Frederick MacMonnies 1863-1937

Woman in Red

  • 10 3/4 x 8 3/4 inches (27.3 x 22.2 cm)
  • Oil on canvas
  • 1902

Why We Love It

Though he is known primarily as a sculptor, MacMonnies was also a talented painter, and he spent several years focusing exclusively on oil painting while living abroad in the artists’ colony at Giverny. Woman in Red was completed during this time, and it is arguably one of the finest examples from this period; the fluid lines and energetic movement in the painting demonstrate how remarkably he was able to translate his sculptural style into another medium.

The Value

Small impressionist paintings of this quality are jewels. Not only is the work striking and beautiful, it has exceptional provenance, having been in the French Baudy family for generations. The condition is excellent and the period is extraordinary, making it one of the finest works we are currently offering.

Artist Background

Frederick MacMonnies was one of the most successful American expatriate sculptors working in the Beaux-Arts style during the turn-of-the-twentieth century. Born in Brooklyn, New York, MacMonnies showed early promise as a sculptor, and at the age of 18, he began working odd jobs in the studio of Augustus Saint-Gaudens. Within a short time, he became Saint-Gaudens’ assistant, and the two artists remained life-long friends. During this apprenticeship, MacMonnies supplemented his studies by taking evening courses at the Art Students League, Cooper Union, and the National Academy of Design.

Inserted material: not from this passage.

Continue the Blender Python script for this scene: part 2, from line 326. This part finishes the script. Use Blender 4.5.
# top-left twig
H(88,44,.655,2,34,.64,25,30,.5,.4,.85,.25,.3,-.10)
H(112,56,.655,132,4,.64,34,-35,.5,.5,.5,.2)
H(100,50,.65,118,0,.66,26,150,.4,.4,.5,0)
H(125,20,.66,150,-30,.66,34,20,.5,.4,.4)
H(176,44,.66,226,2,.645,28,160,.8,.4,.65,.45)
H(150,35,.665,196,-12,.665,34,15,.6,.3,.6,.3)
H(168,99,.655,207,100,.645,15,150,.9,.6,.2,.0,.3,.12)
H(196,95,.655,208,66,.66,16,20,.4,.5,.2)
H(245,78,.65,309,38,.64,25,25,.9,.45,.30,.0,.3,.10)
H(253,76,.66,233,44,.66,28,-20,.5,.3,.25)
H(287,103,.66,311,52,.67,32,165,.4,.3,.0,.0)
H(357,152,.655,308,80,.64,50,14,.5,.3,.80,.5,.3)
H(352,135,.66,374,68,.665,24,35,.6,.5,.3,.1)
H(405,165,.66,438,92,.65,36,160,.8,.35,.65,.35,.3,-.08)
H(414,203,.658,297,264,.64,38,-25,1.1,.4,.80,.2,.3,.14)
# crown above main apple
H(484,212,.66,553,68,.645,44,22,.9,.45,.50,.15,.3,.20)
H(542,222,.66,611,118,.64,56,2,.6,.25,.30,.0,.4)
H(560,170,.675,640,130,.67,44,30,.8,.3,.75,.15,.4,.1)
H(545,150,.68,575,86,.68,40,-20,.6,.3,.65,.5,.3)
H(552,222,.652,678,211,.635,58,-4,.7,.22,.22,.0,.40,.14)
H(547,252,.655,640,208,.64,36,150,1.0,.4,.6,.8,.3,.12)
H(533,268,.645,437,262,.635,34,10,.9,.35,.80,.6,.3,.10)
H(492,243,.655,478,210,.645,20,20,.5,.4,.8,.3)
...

In 1884, MacMonnies left New York to continue his training in Paris, and though he returned briefly to the United States due to a cholera outbreak in the city, by 1886 he was back in Paris and enrolled in the prestigious Ecole des Beaux-Arts. MacMonnies quickly rose to prominence there, winning a medal at the Paris Salon in 1891 for his bronze statue of the Revolutionary War hero Nathaniel Hale. Moreover, he received several important commissions, including one for the 1893 World’s Columbian Exposition in Chicago.

Though he is known primarily as a sculptor, MacMonnies was also a talented painter, and later in his career, he turned increasingly to painting as a respite from the stressful demands of his sculpture commissions. In the 1890s, he and his wife, the painter Mary Fairchild, began spending time at the artists’ colony at Giverny, and in 1898 they took up residence there. Their home, which was formerly an old priory with a walled garden, soon became an important center for this artists’ community. His wife Mary painted many images of their garden at Giverny, and it is possible that this painting by Frederick MacMonnies also depicts this same setting.

By 1902, the year Woman in Red was completed, MacMonnies had temporarily stopped sculpting, and he continued to focus exclusively on painting until 1904. This work is arguably one of the finest examples from this period; the fluid lines and energetic movement in the painting demonstrate how remarkably he was able to translate his sculptural style into another medium. Moreover, the brilliant hue of the woman’s red cloak reveals his extraordinary color sense, which might seem surprising for an artist more used to working with the monochromatic materials of bronze and plaster. MacMonnies generously donated this picture as a gift to Gaston and Clarisse Baudy who owned the famous Hôtel Baudy, which was a favorite gathering place of artists at Giverny. The painting remained in the family, until it was purchased by the Terra Foundation in 1992.